[Records excerpted from a collection]
::::::::
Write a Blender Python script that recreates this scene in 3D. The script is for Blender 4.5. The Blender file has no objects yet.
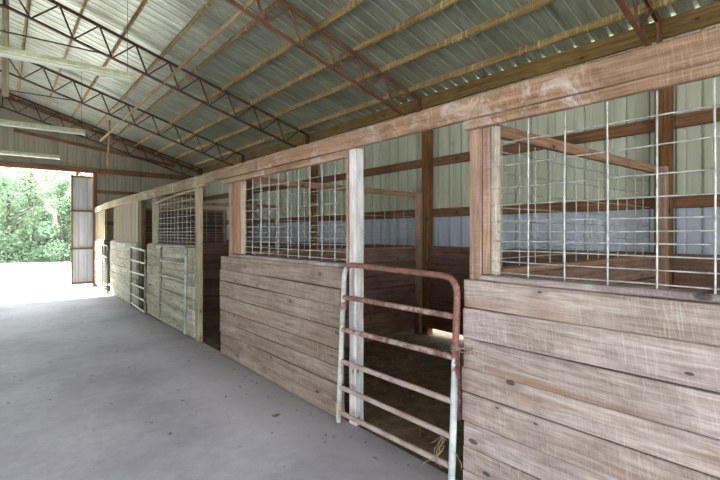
import bpy, bmesh, math, random
from mathutils import Vector, Matrix, noise

random.seed(7)
scene = bpy.context.scene
C = scene.collection
PI = math.pi


# ------------------------------------------------------------------ mesh helpers
class MB:
    """collects shapes and links them as one mesh object"""

    def __init__(self):
        self.v = []
        self.f = []
        self.sm = []

    def add(self, vs, fs, smooth=False):
        n = len(self.v)
        self.v += [tuple(p) for p in vs]
        self.f += [tuple(i + n for i in q) for q in fs]
        self.sm += [smooth] * len(fs)

    def box(self, x0, x1, y0, y1, z0, z1, rnd=0.0):
        """box with softly chamfered long edges"""
        lo = [min(x0, x1), min(y0, y1), min(z0, z1)]
        hi = [max(x0, x1), max(y0, y1), max(z0, z1)]
        L = [hi[i] - lo[i] for i in range(3)]
        ax = L.index(max(L))
        a, b = [i for i in range(3) if i != ax]
        c = rnd if rnd else min(L[a], L[b]) * 0.09
        prof = [(lo[a] + c, lo[b]), (hi[a] - c, lo[b]), (hi[a], lo[b] + c), (hi[a], hi[b] - c),
                (hi[a] - c, hi[b]), (lo[a] + c, hi[b]), (lo[a], hi[b] - c), (lo[a], lo[b] + c)]
        vs = []
        for e in (lo[ax], hi[ax]):
            for p in prof:
                q = [0, 0, 0]
                q[ax] = e
                q[a] = p[0]
                q[b] = p[1]
                vs.append(q)
        fs = [(i, (i + 1) % 8, 8 + (i + 1) % 8, 8 + i) for i in range(8)]
        fs += [tuple(range(7, -1, -1)), tuple(range(8, 16))]
        self.add(vs, fs)

    def beam(self, p0, p1, w, h, up=(0, 0, 1), rough=0.0, seg=1, c=None):
        """chamfered timber from p0 to p1: w sideways, h along up"""
        p0 = Vector(p0)
        p1 = Vector(p1)
        d = (p1 - p0).normalized()
        s = d.cross(Vector(up))
        if s.length < 1e-4:
            s = d.cross(Vector((1, 0, 0)))
        s.normalize()
        u = s.cross(d).normalized()
        c = c if c is not None else min(w, h) * 0.1
        a, b = w / 2, h / 2
        prof = [(-a + c, -b), (a - c, -b), (a, -b + c), (a, b - c), (a - c, b), (-a + c, b), (-a, b - c), (-a, -b + c)]
        vs = []
        fs = []
        for k in range(seg + 1):
            t = k / seg
            o = p0.lerp(p1, t)
            jx = rough * random.uniform(-1, 1) if 0 < k < seg else 0
            jz = rough * random.uniform(-1, 1) if 0 < k < seg else 0
            for q in prof:
                vs.append(o + s * (q[0] + jx) + u * (q[1] + jz))
        for k in range(seg):
            for i in range(8):
                fs.append((k * 8 + i, k * 8 + (i + 1) % 8, (k + 1) * 8 + (i + 1) % 8, (k + 1) * 8 + i))
        fs += [tuple(range(7, -1, -1)), tuple(range(seg * 8, seg * 8 + 8))]
        self.add(vs, fs)

    def tube(self, pts, r, n=8, closed=False, cap=True):
        pts = [Vector(p) for p in pts]
        m = len(pts)
        rings = []
        ref = None
        for i in range(m):
            if closed:
                d = (pts[(i + 1) % m] - pts[i - 1]).normalized()
            else:
                d = (pts[min(i + 1, m - 1)] - pts[max(i - 1, 0)]).normalized()
            if ref is None:
                ref = Vector((0, 0, 1)) if abs(d.z) < 0.9 else Vector((1, 0, 0))
            s = d.cross(ref).normalized()
            ref = s.cross(d).normalized()
            rings.append([pts[i] + (s * math.cos(2 * PI * k / n) + ref * math.sin(2 * PI * k / n)) * r for k in range(n)])
        vs = [p for g in rings for p in g]
        fs = []
        for i in range(m if closed else m - 1):
            j = (i + 1) % m
            for k in range(n):
                fs.append((i * n + k, i * n + (k + 1) % n, j * n + (k + 1) % n, j * n + k))
        self.add(vs, fs, True)
        if cap and not closed:
            self.add(rings[0], [tuple(range(n - 1, -1, -1))])
            self.add(rings[-1], [tuple(range(n))])

    def build(self, name, mat, parent=None, base=None, kind=None):
        """links the mesh; base (or the parent's location) becomes its origin"""
        if base is None:
            base = parent_base(parent) if parent else (0, 0, 0)
        me = bpy.data.meshes.new(name)
        me.from_pydata([(p[0] - base[0], p[1] - base[1], p[2] - base[2]) for p in self.v], [], self.f)
        me.polygons.foreach_set('use_smooth', self.sm)
        me.update()
        bm = bmesh.new()
        bm.from_mesh(me)
        bmesh.ops.recalc_face_normals(bm, faces=bm.faces)
        bm.to_mesh(me)
        bm.free()
        o = bpy.data.objects.new(name, me)
        if mat:
            me.materials.append(mat)
        C.objects.link(o)
        if parent:
            pb = parent_base(parent)
            o.location = (base[0] - pb[0], base[1] - pb[1], base[2] - pb[2])
            o.parent = parent
        else:
            o.location = base
        if kind:
            o['kind'] = kind
        return o


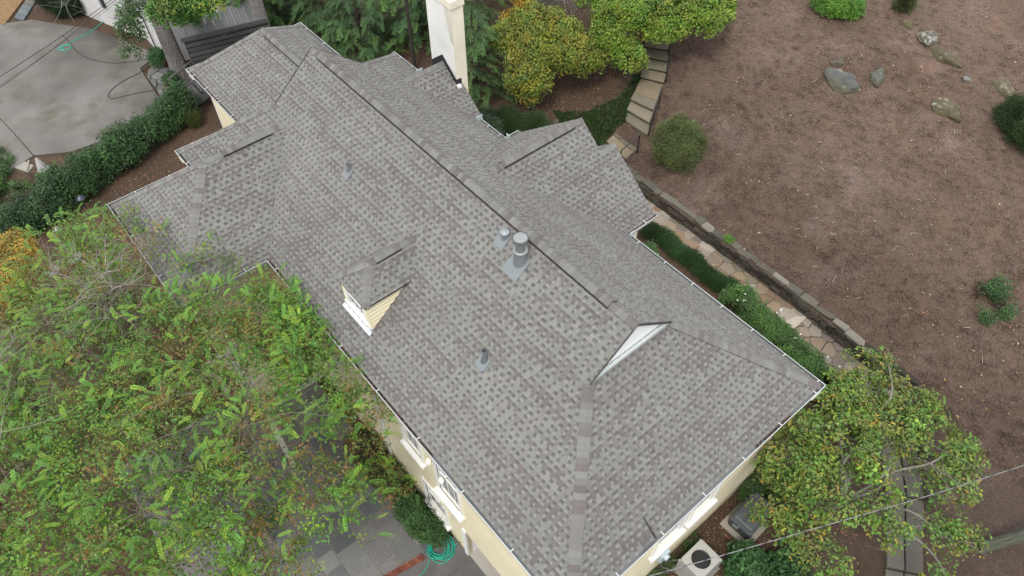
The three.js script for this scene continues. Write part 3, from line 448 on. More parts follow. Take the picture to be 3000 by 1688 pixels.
// ---- walls
const cream = [0.86, 0.80, 0.58];
function wall(name, w, h, holes, mat, col, t = 0.14) { const s = new THREE.Shape([[0, 0], [w, 0], [w, h], [0, h]].map((p) => new THREE.Vector2(...p))); for (const [x0, x1, y0, y1] of holes) s.holes.push(new THREE.Path([[x0, y0], [x0, y1], [x1, y1], [x1, y0]].map((p) => new THREE.Vector2(...p)))); const g = new THREE.ExtrudeGeometry(s, { depth: t, bevelEnabled: false }); return new MB().geo(g, null, col).build(name, mat, house); }
const gt = -6.3;
const W1 = [4.36, 5.16, -2.72, -1.15], W2 = [5.88, 6.82, -3.22, -1.15], W3 = [4.96, 5.93, -5.68, -4.2], GD = [6.9, 10.3, -6.3, -4.38];
const fw = wall('wall', 18, 6.12, [W1, W2, W3, GD].map(([a, b, c, d], i) => [a + 7.16, b + 7.16, i === 3 ? 0.0001 : c - gt, d - gt]), M.cream, cream); fw.position.set(-7.16, gt, 3.78);
const ew = wall('wall', 7.68, 5.9, [[3.02, 4.03, 2.68, 4.4], [4.40, 5.31, 2.68, 4.4]], M.cream, cream);
ew.rotation.y = Math.PI / 2; ew.position.set(10.66, -6.1, 3.78);
{ const b = new MB(); const bx = (...q) => b.box(...q, cream);
  bx(-7.16, 10.6, -6.3, -0.14, -3.92, -3.78); bx(-7.16, -7.02, -6.3, -0.12, -3.78, 3.78); b.build('wall', M.cream, house);
  const f = new MB(); f.box(-6.12, -1.94, -6.3, -0.12, 3.92, 6.42, cream); f.build('wall', M.cream, house);
  const l = new MB(); l.box(-11.12, -7.16, -5.9, -0.1, -2.05, 1.72, cream); l.build('wall', M.cream, house); const tr = new MB(); tr.box(-11.15, -11.0, -5.9, -0.12, 1.62, 1.75, [0.78, 0.77, 0.72]); tr.build('corner_board', M.white, house);
  const r = new MB(); r.box(-0.75, 4.05, -5.2, -0.12, -4.7, -3.92, cream); r.box(1.1, 4.05, -5.2, -0.14, -5.22, -4.7, cream); r.poly([[-0.75, -0.12, -4.71], [4.05, -0.12, -4.71], [BX, BY - 0.35, -4.71]], cream); r.build('wall', M.cream, house);
  const c = new MB(); c.box(-5.75, -2.9, -5.2, -0.1, -4.2, -3.92, cream); c.poly([[-5.9, -0.1, -4.2], [-2.75, -0.1, -4.2], [CX, CY - 0.2, -4.2]], cream); c.build('wall', M.cream, house); }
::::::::
Required task: Reproduce the listing exactly. Leave its pictures out.

Task answer:
Write a Blender Python script that recreates this scene in 3D. The script is for Blender 4.5. The Blender file has no objects yet.
import bpy, bmesh, math, random
from mathutils import Vector, Matrix, noise

random.seed(7)
scene = bpy.context.scene
C = scene.collection
PI = math.pi


# ------------------------------------------------------------------ mesh helpers
class MB:
    """collects shapes and links them as one mesh object"""

    def __init__(self):
        self.v = []
        self.f = []
        self.sm = []

    def add(self, vs, fs, smooth=False):
        n = len(self.v)
        self.v += [tuple(p) for p in vs]
        self.f += [tuple(i + n for i in q) for q in fs]
        self.sm += [smooth] * len(fs)

    def box(self, x0, x1, y0, y1, z0, z1, rnd=0.0):
        """box with softly chamfered long edges"""
        lo = [min(x0, x1), min(y0, y1), min(z0, z1)]
        hi = [max(x0, x1), max(y0, y1), max(z0, z1)]
        L = [hi[i] - lo[i] for i in range(3)]
        ax = L.index(max(L))
        a, b = [i for i in range(3) if i != ax]
        c = rnd if rnd else min(L[a], L[b]) * 0.09
        prof = [(lo[a] + c, lo[b]), (hi[a] - c, lo[b]), (hi[a], lo[b] + c), (hi[a], hi[b] - c),
                (hi[a] - c, hi[b]), (lo[a] + c, hi[b]), (lo[a], hi[b] - c), (lo[a], lo[b] + c)]
        vs = []
        for e in (lo[ax], hi[ax]):
            for p in prof:
                q = [0, 0, 0]
                q[ax] = e
                q[a] = p[0]
                q[b] = p[1]
                vs.append(q)
        fs = [(i, (i + 1) % 8, 8 + (i + 1) % 8, 8 + i) for i in range(8)]
        fs += [tuple(range(7, -1, -1)), tuple(range(8, 16))]
        self.add(vs, fs)

    def beam(self, p0, p1, w, h, up=(0, 0, 1), rough=0.0, seg=1, c=None):
        """chamfered timber from p0 to p1: w sideways, h along up"""
        p0 = Vector(p0)
        p1 = Vector(p1)
        d = (p1 - p0).normalized()
        s = d.cross(Vector(up))
        if s.length < 1e-4:
            s = d.cross(Vector((1, 0, 0)))
        s.normalize()
        u = s.cross(d).normalized()
        c = c if c is not None else min(w, h) * 0.1
        a, b = w / 2, h / 2
        prof = [(-a + c, -b), (a - c, -b), (a, -b + c), (a, b - c), (a - c, b), (-a + c, b), (-a, b - c), (-a, -b + c)]
        vs = []
        fs = []
        for k in range(seg + 1):
            t = k / seg
            o = p0.lerp(p1, t)
            jx = rough * random.uniform(-1, 1) if 0 < k < seg else 0
            jz = rough * random.uniform(-1, 1) if 0 < k < seg else 0
            for q in prof:
                vs.append(o + s * (q[0] + jx) + u * (q[1] + jz))
        for k in range(seg):
            for i in range(8):
                fs.append((k * 8 + i, k * 8 + (i + 1) % 8, (k + 1) * 8 + (i + 1) % 8, (k + 1) * 8 + i))
        fs += [tuple(range(7, -1, -1)), tuple(range(seg * 8, seg * 8 + 8))]
        self.add(vs, fs)

    def tube(self, pts, r, n=8, closed=False, cap=True):
        pts = [Vector(p) for p in pts]
        m = len(pts)
        rings = []
        ref = None
        for i in range(m):
            if closed:
                d = (pts[(i + 1) % m] - pts[i - 1]).normalized()
            else:
                d = (pts[min(i + 1, m - 1)] - pts[max(i - 1, 0)]).normalized()
            if ref is None:
                ref = Vector((0, 0, 1)) if abs(d.z) < 0.9 else Vector((1, 0, 0))
            s = d.cross(ref).normalized()
            ref = s.cross(d).normalized()
            rings.append([pts[i] + (s * math.cos(2 * PI * k / n) + ref * math.sin(2 * PI * k / n)) * r for k in range(n)])
        vs = [p for g in rings for p in g]
        fs = []
        for i in range(m if closed else m - 1):
            j = (i + 1) % m
            for k in range(n):
                fs.append((i * n + k, i * n + (k + 1) % n, j * n + (k + 1) % n, j * n + k))
        self.add(vs, fs, True)
        if cap and not closed:
            self.add(rings[0], [tuple(range(n - 1, -1, -1))])
            self.add(rings[-1], [tuple(range(n))])

    def build(self, name, mat, parent=None, base=None, kind=None):
        """links the mesh; base (or the parent's location) becomes its origin"""
        if base is None:
            base = parent_base(parent) if parent else (0, 0, 0)
        me = bpy.data.meshes.new(name)
        me.from_pydata([(p[0] - base[0], p[1] - base[1], p[2] - base[2]) for p in self.v], [], self.f)
        me.polygons.foreach_set('use_smooth', self.sm)
        me.update()
        bm = bmesh.new()
        bm.from_mesh(me)
        bmesh.ops.recalc_face_normals(bm, faces=bm.faces)
        bm.to_mesh(me)
        bm.free()
        o = bpy.data.objects.new(name, me)
        if mat:
            me.materials.append(mat)
        C.objects.link(o)
        if parent:
            pb = parent_base(parent)
            o.location = (base[0] - pb[0], base[1] - pb[1], base[2] - pb[2])
            o.parent = parent
        else:
            o.location = base
        if kind:
            o['kind'] = kind
        return o


The three.js script for this scene continues. Write part 3, from line 448 on. More parts follow. Take the picture to be 3000 by 1688 pixels.
// ---- walls
const cream = [0.86, 0.80, 0.58];
function wall(name, w, h, holes, mat, col, t = 0.14) { const s = new THREE.Shape([[0, 0], [w, 0], [w, h], [0, h]].map((p) => new THREE.Vector2(...p))); for (const [x0, x1, y0, y1] of holes) s.holes.push(new THREE.Path([[x0, y0], [x0, y1], [x1, y1], [x1, y0]].map((p) => new THREE.Vector2(...p)))); const g = new THREE.ExtrudeGeometry(s, { depth: t, bevelEnabled: false }); return new MB().geo(g, null, col).build(name, mat, house); }
const gt = -6.3;
const W1 = [4.36, 5.16, -2.72, -1.15], W2 = [5.88, 6.82, -3.22, -1.15], W3 = [4.96, 5.93, -5.68, -4.2], GD = [6.9, 10.3, -6.3, -4.38];
const fw = wall('wall', 18, 6.12, [W1, W2, W3, GD].map(([a, b, c, d], i) => [a + 7.16, b + 7.16, i === 3 ? 0.0001 : c - gt, d - gt]), M.cream, cream); fw.position.set(-7.16, gt, 3.78);
const ew = wall('wall', 7.68, 5.9, [[3.02, 4.03, 2.68, 4.4], [4.40, 5.31, 2.68, 4.4]], M.cream, cream);
ew.rotation.y = Math.PI / 2; ew.position.set(10.66, -6.1, 3.78);
{ const b = new MB(); const bx = (...q) => b.box(...q, cream);
  bx(-7.16, 10.6, -6.3, -0.14, -3.92, -3.78); bx(-7.16, -7.02, -6.3, -0.12, -3.78, 3.78); b.build('wall', M.cream, house);
  const f = new MB(); f.box(-6.12, -1.94, -6.3, -0.12, 3.92, 6.42, cream); f.build('wall', M.cream, house);
  const l = new MB(); l.box(-11.12, -7.16, -5.9, -0.1, -2.05, 1.72, cream); l.build('wall', M.cream, house); const tr = new MB(); tr.box(-11.15, -11.0, -5.9, -0.12, 1.62, 1.75, [0.78, 0.77, 0.72]); tr.build('corner_board', M.white, house);
  const r = new MB(); r.box(-0.75, 4.05, -5.2, -0.12, -4.7, -3.92, cream); r.box(1.1, 4.05, -5.2, -0.14, -5.22, -4.7, cream); r.poly([[-0.75, -0.12, -4.71], [4.05, -0.12, -4.71], [BX, BY - 0.35, -4.71]], cream); r.build('wall', M.cream, house);
  const c = new MB(); c.box(-5.75, -2.9, -5.2, -0.1, -4.2, -3.92, cream); c.poly([[-5.9, -0.1, -4.2], [-2.75, -0.1, -4.2], [CX, CY - 0.2, -4.2]], cream); c.build('wall', M.cream, house); }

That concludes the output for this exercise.